Mais l'essentiel de l'Armée d'Afrique part en France ; 172 000 Algériens dont 159 000 combattants avec près de 70 000 conscrits. La Tunisie fournit  54 000 hommes que les autorités présentent comme des volontaires (enrôlés de force ? ). Tunisiens et Algériens perdront 36 000 hommes au combat.  Le Maroc fournit 37 000 volontaires (pas de chiffres des pertes). Les Tirailleurs sénégalais seront 161 250 dont 134 300 combattants.  45 000 Malgaches feront la guerre chez les Tirailleurs ou d'autres unités y compris métropolitaines. 5 000 habitants de Djibouti serviront  chez les Tirailleurs somaliens. 93 000 Indochinois feront la guerre en Europe soit comme combattants soit comme soldats-travailleurs. 34 400 soldats originaires des comptoirs de l'Inde, des Antilles, de la Réunion, des Antilles et des 4 communes du Sénégal serviront aussi sur le front. Prenons garde de ne pas oublier les 36 000 Chinois recrutés par contrat pour travailler en France.


1914, Tirailleurs

En tout 2,5 millions d’Africains et d’Asiatiques participeront à l’effort de guerre pour les Alliés entre 1914 et 1918, soit comme combattants, soit comme ouvriers. En 1916 et 1917, des soulèvements auront lieu au Bénin pour protester contre cette levée de soldats et de travailleurs.

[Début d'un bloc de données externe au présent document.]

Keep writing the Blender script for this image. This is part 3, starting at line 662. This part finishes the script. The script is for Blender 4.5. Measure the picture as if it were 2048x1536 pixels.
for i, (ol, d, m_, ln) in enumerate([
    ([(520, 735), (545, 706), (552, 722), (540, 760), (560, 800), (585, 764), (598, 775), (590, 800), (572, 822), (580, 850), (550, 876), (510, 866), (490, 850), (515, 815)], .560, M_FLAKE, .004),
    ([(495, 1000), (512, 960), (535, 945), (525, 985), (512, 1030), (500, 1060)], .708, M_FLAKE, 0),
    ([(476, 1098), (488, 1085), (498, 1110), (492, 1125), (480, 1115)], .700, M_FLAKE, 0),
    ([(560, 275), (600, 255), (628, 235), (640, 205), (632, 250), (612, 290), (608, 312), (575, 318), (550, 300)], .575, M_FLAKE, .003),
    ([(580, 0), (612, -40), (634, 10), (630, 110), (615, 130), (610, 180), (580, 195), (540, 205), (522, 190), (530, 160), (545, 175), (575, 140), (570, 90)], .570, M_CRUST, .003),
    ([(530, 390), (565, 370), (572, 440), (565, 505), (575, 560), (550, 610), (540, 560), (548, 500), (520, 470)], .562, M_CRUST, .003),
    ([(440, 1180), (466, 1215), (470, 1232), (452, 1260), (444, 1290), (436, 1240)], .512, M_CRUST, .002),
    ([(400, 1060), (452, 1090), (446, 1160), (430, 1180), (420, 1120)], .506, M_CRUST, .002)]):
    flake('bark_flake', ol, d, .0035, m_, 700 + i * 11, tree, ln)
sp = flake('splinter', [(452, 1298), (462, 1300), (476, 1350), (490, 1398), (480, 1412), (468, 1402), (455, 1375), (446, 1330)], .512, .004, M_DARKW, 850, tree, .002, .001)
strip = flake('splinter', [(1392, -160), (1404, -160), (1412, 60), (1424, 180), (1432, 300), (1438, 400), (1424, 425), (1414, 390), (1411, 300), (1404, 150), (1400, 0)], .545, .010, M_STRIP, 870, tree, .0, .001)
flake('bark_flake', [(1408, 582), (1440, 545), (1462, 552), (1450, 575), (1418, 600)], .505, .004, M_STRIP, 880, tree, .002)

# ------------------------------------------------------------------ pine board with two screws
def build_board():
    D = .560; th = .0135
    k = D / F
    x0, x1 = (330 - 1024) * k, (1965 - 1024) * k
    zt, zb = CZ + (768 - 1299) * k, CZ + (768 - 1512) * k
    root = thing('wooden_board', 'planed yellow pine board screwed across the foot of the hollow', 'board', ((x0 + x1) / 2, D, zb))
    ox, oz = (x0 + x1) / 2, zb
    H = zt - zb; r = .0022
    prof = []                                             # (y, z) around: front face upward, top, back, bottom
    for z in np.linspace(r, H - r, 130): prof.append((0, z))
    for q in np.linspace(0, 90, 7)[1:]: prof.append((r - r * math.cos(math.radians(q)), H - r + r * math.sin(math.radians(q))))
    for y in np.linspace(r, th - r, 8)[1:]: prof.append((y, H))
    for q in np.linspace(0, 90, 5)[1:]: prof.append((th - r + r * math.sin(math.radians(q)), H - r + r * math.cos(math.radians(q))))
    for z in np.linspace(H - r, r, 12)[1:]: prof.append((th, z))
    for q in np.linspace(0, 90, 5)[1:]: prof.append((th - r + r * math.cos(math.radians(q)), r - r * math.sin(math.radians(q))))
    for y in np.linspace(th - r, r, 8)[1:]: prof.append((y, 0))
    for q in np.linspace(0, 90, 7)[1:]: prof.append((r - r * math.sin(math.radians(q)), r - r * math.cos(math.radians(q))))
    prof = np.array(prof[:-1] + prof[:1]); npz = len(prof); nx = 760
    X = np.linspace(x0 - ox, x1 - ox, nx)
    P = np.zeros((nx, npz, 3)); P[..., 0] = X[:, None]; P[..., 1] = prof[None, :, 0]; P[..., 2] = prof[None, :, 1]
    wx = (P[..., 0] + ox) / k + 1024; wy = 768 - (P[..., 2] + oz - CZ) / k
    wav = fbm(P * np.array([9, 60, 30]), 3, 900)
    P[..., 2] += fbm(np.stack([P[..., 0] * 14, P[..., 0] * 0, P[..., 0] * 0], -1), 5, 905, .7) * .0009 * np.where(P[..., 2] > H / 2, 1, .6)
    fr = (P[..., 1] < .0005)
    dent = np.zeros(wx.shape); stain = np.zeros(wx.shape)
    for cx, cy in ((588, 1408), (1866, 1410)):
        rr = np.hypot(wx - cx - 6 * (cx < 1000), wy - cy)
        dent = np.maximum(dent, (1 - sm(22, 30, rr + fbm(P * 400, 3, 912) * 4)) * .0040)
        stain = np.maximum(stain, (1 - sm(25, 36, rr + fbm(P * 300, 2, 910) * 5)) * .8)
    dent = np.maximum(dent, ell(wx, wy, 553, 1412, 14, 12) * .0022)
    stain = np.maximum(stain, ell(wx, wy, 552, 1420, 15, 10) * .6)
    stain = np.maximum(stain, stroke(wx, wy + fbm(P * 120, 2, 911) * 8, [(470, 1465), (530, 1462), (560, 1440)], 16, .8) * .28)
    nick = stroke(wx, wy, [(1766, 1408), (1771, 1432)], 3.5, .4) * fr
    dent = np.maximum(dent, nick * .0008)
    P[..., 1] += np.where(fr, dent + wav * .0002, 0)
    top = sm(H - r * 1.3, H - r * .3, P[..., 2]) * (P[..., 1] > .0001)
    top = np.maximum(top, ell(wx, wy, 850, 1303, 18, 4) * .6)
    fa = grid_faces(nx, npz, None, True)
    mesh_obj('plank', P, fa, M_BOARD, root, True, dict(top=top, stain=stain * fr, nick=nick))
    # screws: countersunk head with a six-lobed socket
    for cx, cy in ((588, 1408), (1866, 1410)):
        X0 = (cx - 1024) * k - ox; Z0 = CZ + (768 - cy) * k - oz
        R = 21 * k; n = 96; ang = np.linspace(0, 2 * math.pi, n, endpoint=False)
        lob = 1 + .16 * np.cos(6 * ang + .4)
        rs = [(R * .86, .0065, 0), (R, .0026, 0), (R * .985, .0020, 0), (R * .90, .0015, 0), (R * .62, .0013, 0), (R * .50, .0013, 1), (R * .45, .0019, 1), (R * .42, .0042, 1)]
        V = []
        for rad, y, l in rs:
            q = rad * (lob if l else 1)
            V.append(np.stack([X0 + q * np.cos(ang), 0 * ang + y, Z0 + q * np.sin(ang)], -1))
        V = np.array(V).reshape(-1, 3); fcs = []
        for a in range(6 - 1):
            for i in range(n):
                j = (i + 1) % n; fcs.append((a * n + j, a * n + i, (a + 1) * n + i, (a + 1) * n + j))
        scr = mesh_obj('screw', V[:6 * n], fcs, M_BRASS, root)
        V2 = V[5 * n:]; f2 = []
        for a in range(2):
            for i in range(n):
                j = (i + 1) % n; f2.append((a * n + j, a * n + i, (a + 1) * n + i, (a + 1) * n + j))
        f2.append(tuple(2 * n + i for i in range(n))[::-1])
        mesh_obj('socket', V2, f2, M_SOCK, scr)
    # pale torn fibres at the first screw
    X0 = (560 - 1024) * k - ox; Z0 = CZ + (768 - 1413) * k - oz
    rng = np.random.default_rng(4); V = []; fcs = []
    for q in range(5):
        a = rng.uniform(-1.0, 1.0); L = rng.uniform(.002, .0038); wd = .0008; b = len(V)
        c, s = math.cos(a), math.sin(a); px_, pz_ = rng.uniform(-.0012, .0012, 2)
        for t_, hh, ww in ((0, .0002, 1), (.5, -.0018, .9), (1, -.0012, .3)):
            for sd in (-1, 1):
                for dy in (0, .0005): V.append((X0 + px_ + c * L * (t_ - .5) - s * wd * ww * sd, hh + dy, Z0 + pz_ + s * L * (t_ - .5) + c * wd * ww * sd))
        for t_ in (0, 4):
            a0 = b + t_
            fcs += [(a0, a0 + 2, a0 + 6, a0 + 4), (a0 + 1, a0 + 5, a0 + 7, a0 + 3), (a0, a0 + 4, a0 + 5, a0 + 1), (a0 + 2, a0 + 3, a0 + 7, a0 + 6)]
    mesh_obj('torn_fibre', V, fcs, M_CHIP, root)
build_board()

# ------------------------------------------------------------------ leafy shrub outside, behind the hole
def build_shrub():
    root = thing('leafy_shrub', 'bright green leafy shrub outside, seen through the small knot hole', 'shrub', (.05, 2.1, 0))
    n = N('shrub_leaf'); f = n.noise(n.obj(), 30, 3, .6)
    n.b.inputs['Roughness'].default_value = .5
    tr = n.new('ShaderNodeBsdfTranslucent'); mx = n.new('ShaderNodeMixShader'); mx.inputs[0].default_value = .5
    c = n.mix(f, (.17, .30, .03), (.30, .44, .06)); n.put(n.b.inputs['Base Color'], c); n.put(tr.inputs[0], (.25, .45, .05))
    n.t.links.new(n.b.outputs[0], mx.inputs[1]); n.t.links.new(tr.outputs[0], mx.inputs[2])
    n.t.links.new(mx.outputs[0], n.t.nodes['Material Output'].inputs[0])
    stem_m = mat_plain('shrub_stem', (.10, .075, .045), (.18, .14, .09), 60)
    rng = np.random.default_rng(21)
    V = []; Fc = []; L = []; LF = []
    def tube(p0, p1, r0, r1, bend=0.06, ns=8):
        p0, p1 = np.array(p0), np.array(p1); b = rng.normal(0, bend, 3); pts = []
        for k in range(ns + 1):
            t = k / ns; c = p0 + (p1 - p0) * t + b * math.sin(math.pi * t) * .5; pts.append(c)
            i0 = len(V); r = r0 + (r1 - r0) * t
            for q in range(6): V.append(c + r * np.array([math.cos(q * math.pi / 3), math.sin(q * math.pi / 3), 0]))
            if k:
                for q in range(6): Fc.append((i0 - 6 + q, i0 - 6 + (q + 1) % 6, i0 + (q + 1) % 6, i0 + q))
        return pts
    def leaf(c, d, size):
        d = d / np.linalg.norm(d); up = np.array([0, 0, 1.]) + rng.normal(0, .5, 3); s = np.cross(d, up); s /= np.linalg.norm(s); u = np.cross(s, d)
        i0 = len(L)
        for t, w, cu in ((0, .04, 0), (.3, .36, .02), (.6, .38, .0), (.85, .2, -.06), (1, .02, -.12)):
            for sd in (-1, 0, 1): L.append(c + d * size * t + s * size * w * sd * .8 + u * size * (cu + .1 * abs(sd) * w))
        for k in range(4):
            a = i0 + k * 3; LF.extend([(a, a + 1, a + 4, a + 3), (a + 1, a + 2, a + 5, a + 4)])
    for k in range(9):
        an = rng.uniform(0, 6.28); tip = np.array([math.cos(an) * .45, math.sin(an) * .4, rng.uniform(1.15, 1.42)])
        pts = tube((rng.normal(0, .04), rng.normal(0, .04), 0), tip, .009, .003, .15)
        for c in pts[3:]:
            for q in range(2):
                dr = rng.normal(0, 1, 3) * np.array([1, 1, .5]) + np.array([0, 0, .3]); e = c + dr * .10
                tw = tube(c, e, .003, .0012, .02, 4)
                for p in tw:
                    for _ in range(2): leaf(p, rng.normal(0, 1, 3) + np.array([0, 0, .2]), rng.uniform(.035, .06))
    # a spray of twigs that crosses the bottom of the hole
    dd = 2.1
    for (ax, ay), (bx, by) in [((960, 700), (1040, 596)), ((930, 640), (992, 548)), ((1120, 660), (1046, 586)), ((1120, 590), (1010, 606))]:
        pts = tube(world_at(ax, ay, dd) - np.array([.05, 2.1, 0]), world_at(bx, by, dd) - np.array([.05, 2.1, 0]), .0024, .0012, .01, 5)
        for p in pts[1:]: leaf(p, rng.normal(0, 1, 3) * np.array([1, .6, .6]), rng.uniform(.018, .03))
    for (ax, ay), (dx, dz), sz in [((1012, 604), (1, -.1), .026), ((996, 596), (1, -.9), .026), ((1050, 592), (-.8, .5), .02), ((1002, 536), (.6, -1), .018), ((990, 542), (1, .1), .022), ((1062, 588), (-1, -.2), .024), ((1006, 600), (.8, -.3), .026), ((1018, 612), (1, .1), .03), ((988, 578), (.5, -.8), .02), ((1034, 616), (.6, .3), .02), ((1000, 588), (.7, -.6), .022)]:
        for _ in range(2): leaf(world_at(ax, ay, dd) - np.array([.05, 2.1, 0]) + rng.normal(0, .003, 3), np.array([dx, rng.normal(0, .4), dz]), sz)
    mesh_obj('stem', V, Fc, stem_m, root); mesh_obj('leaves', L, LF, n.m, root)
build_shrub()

1871-1918 : Alsace et Moselle.

Ne quittons pas cette période d’avant la Grande Guerre sans une pensée pour les conscrits d’Alsace et Moselle qui sont contraints depuis 48 ans de revêtir l’uniforme allemand. Beaucoup ont refusé, préfèrent s’enfuir en France ou se mutiler pour échapper à cette conscription. En France de l 'intérieur, ceux qui s'y sont réfugiés sont considérés comme suspects et s'ils veulent servir dans l'armée, c'est à la Légion qu'ils sont envoyés.